Look below. Copy each line that has "script" in it.

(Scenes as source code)
▶
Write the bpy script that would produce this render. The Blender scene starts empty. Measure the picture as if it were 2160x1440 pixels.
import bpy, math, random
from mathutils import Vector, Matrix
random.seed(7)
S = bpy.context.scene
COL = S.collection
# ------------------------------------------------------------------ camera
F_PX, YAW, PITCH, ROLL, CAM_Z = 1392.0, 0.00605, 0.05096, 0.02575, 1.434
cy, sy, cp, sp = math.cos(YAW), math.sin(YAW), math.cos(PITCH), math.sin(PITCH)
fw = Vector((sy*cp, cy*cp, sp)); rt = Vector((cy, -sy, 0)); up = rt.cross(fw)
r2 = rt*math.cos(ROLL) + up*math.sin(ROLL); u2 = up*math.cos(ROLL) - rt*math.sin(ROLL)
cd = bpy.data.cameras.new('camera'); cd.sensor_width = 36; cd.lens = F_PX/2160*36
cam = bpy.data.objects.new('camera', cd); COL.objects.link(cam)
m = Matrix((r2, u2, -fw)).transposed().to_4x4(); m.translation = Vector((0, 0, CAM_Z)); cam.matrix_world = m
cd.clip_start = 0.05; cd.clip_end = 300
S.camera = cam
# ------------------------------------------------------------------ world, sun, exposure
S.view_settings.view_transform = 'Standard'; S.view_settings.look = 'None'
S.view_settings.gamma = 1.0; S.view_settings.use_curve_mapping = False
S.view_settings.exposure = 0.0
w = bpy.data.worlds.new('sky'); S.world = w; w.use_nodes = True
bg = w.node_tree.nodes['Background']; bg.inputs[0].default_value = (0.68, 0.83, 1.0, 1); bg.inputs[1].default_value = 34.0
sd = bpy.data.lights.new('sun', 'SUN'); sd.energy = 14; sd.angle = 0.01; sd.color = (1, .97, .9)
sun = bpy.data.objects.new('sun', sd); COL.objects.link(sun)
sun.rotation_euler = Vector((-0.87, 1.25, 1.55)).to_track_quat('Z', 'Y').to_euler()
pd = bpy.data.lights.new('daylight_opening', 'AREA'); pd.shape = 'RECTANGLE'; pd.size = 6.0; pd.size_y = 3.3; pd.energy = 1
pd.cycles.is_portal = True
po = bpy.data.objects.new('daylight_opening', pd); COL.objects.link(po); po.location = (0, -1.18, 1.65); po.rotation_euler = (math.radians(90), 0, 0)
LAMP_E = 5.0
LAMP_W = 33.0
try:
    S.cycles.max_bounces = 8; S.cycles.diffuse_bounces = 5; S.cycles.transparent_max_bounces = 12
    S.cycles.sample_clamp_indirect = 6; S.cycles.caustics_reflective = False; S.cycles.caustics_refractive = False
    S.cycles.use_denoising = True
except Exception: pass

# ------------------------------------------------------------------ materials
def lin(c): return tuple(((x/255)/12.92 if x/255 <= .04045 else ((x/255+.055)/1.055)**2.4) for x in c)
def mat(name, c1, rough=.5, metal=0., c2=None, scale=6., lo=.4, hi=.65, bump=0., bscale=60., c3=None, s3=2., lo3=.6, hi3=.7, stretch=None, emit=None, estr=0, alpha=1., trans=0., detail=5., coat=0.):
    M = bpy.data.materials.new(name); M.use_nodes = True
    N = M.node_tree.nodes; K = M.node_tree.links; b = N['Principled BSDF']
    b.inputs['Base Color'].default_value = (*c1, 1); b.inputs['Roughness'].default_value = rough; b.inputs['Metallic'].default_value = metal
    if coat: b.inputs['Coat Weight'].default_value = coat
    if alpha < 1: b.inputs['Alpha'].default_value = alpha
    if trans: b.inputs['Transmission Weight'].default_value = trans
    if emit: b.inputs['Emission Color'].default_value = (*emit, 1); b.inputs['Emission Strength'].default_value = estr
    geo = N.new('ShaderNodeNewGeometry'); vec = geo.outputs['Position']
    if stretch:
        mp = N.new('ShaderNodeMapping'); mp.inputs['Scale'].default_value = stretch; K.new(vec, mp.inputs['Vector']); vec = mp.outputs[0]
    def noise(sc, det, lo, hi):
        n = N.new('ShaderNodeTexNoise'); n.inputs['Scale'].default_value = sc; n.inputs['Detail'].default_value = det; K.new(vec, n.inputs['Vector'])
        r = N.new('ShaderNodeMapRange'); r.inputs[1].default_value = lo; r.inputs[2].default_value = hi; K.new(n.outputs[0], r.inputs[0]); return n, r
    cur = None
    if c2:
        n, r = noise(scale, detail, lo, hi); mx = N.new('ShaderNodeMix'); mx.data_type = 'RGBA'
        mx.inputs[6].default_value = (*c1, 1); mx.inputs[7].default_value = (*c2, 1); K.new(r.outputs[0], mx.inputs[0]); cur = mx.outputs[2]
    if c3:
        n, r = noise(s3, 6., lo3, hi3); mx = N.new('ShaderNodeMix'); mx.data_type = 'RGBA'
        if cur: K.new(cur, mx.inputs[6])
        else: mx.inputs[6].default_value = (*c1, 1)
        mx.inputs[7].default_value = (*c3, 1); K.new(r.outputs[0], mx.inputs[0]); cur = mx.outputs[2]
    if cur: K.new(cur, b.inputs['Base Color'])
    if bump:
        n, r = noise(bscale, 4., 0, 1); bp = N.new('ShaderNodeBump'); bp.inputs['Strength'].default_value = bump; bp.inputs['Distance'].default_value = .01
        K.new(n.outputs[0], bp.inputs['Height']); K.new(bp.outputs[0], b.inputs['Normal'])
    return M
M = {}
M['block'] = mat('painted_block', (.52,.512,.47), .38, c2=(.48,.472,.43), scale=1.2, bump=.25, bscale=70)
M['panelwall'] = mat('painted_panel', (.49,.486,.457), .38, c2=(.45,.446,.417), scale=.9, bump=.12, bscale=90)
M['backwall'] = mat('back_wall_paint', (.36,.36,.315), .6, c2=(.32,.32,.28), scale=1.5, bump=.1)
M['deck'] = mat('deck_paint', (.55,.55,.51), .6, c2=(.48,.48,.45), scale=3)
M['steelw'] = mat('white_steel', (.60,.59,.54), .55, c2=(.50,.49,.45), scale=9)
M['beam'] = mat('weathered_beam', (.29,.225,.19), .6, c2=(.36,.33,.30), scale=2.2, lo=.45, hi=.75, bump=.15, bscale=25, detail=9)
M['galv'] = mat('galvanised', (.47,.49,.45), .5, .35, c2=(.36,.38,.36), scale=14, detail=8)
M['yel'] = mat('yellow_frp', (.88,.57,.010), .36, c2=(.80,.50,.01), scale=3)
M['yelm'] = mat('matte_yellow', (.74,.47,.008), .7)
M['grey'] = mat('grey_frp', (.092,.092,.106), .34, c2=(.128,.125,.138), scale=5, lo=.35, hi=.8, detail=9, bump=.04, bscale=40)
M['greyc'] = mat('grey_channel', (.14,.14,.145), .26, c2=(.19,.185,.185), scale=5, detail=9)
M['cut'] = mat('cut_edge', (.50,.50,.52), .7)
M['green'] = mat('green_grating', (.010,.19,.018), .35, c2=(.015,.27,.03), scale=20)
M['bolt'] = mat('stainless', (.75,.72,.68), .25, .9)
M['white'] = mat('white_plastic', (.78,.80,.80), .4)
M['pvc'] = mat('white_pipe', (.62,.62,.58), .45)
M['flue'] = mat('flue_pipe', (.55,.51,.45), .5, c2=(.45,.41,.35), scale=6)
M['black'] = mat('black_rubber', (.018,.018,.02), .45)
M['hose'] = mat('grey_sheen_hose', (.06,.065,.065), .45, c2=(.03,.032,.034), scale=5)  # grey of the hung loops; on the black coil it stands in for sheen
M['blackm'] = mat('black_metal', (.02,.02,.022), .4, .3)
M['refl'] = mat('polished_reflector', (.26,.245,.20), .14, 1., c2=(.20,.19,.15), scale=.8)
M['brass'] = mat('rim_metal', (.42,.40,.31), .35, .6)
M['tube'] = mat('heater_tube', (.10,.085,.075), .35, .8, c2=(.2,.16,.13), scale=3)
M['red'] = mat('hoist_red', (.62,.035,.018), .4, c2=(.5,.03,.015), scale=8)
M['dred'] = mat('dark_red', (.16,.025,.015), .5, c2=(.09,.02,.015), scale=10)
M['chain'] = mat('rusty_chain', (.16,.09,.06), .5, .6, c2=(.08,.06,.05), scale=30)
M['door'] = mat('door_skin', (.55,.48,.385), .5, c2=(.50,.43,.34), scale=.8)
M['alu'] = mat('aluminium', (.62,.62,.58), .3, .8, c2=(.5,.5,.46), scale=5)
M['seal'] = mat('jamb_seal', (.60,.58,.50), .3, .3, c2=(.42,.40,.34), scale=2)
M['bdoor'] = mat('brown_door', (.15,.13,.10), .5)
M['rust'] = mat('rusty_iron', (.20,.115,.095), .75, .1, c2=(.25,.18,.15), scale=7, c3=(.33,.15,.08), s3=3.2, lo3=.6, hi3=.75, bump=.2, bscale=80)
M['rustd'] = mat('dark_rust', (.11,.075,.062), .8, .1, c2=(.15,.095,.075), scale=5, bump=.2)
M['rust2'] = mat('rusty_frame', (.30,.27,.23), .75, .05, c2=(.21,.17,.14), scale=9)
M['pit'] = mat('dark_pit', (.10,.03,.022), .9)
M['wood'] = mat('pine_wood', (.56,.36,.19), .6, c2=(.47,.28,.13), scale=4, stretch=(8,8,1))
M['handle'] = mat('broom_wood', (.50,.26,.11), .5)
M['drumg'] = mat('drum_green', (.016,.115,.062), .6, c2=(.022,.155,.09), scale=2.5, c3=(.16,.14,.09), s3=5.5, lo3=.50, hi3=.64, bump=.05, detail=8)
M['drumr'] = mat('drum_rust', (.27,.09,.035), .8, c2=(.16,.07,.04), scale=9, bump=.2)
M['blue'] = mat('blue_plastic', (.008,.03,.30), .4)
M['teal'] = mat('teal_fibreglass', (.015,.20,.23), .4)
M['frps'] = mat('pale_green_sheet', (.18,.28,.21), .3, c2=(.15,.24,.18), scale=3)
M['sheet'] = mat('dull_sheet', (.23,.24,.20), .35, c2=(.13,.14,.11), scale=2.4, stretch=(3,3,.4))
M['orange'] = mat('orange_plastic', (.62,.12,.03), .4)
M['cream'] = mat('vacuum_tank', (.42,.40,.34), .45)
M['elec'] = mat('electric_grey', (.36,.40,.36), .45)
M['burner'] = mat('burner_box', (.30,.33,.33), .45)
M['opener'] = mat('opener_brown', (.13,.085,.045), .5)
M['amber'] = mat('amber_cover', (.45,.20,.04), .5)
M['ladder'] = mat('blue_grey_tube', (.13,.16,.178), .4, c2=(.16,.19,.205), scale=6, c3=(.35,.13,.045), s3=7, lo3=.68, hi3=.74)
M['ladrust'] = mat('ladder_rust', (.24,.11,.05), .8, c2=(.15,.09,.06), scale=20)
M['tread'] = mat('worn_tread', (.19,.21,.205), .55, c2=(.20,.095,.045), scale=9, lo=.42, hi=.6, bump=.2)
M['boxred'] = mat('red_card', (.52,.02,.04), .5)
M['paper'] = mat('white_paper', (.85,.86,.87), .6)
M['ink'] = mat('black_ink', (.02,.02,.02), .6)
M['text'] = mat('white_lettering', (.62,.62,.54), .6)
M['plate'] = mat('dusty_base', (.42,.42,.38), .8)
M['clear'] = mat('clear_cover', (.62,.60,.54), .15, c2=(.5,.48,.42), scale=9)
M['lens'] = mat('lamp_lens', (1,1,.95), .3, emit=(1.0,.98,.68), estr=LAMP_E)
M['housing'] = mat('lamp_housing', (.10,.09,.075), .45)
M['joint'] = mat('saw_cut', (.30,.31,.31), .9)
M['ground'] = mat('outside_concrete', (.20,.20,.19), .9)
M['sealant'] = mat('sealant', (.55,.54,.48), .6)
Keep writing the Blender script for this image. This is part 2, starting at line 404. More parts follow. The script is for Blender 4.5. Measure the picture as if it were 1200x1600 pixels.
◀
_PROBLEM SOLUTION:_
Write the bpy script that would produce this render. The Blender scene starts empty. Measure the picture as if it were 2160x1440 pixels.
Keep writing the Blender script for this image. This is part 2, starting at line 404. More parts follow. The script is for Blender 4.5. Measure the picture as if it were 1200x1600 pixels.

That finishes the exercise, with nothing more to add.